His cousin Alex runs a successful independent music store in Edinburgh – not easy these days – and his wife recently opened a pioneering “Cafe and Yoga” facility in the city. His fatherin-law lives on Bute and runs a hybrid cafe and music venue.

The Caledonian family connections don’t end there – the Sinclair clan’s strong ancestral ties run deep. Great grandfather George was a Scots naval architect who invented an innovative mine sweeping device. The game-changing ZX81 and ZX Spectrum computers – both the best-selling machines in the world in the early eighties – were manufactured at the Timex factory in Dundee and Sinclair’s father pioneered a successful “white LED” torch and his credit card-sized knife was a best-seller in the USA at one point.

“One of my early experiences of knowing I was part of a very entrepreneurial family was the fact there were always things lying around, protypes and things like that,” Sinclair reflects.

“My dad and uncle are very proud, and really like the IRIS.”

The streamlined IRIS is not just a simple re-shelling of the eighties’ most infamous technological nonstarter. It’s an entirely new product, built from the ground up – an admirable feat of homegrown engineering prowess which Sinclair hopes carries enough wow factor to potentially change the way the world thinks about personal transport.

Despite such lofty aspirations, Sinclair is aware doubt will linger until the IRIS’ official release later this year. In rebuttal to his critics, he notes that the game-changing possibilities of the vehicle have already piqued the curiosity of the UK emergency services and also Amazon Germany – with both considering adopting the IRIS for use.

Bespoke designs will be offered by Grant’s London-based firm, but what’s underneath will remain unchanged for all early adopters – an indestructible, aerodynamic chassis inspired by the helmets used by velodrome racers.

The use of “next generation Quantum Foam” is a design innovation Sinclair insists makes the e-trike “extra safe and extremely well protected”.

Such consideration for the driver may have served his uncle well. When the C5 debuted in the bleak winter of 1985, excited early-adopters were left chittering in their brand new open-top wonder vehicles. Such incumberance wasn’t readily embraced by the great British public and the C5 stopped production soon after its launch, shifting only 17,000 units in total. This eighties curio has enjoyed a notable Indian summer however, with enthusiasts still racing hundreds of imaginatively modified, souped-up versions of the original C5 across the country. Sinclair has also learned from flaws in Sir Clive’s initial C5 design. “Apart from not protecting very well from the elements, the C5 sat very low on the ground and users felt vulnerable in traffic. I also wanted to avoid that awkward reclining position.

It’s really exciting – and fun to ride.”

The IRIS is legally classified as a bicycle – so no need for tax, licence or insurance.

It has a range of around 30 miles, a 250-watt “pedal assist” battery-powered electric motor, a rear-view camera that can stream to smartphonesand a sleek cockpit that is air-conditioned.

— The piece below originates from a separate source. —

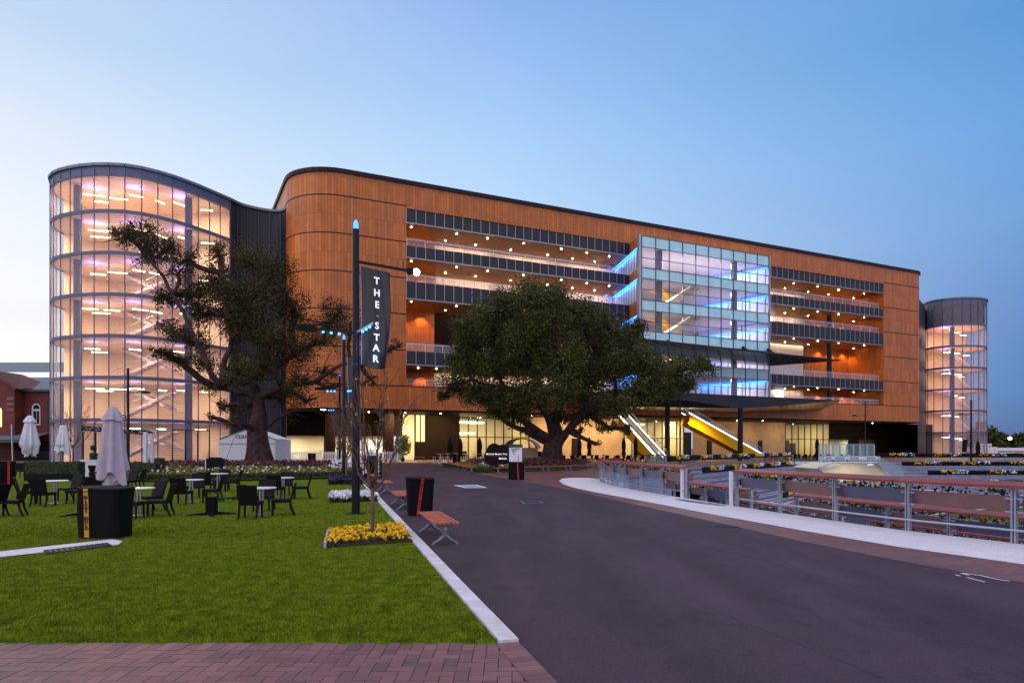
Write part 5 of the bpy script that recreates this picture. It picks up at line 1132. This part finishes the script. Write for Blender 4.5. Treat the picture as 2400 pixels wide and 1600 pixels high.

Unusually for such a powerful electric bike, the IRIS adheres to cycle-to-work criteria, so discounts on its £3,999 asking price are available.

With a plethora of concepts still in his back pocket, Sinclair’s future doesn’t depend on success of the IRIS.

“I’m working on a very innovative low-cost house that’ll come a kit. I want people to be able to order it online, for it to arrive and then they can live in it.

I’m also working on an affordable computer and an electric car too.”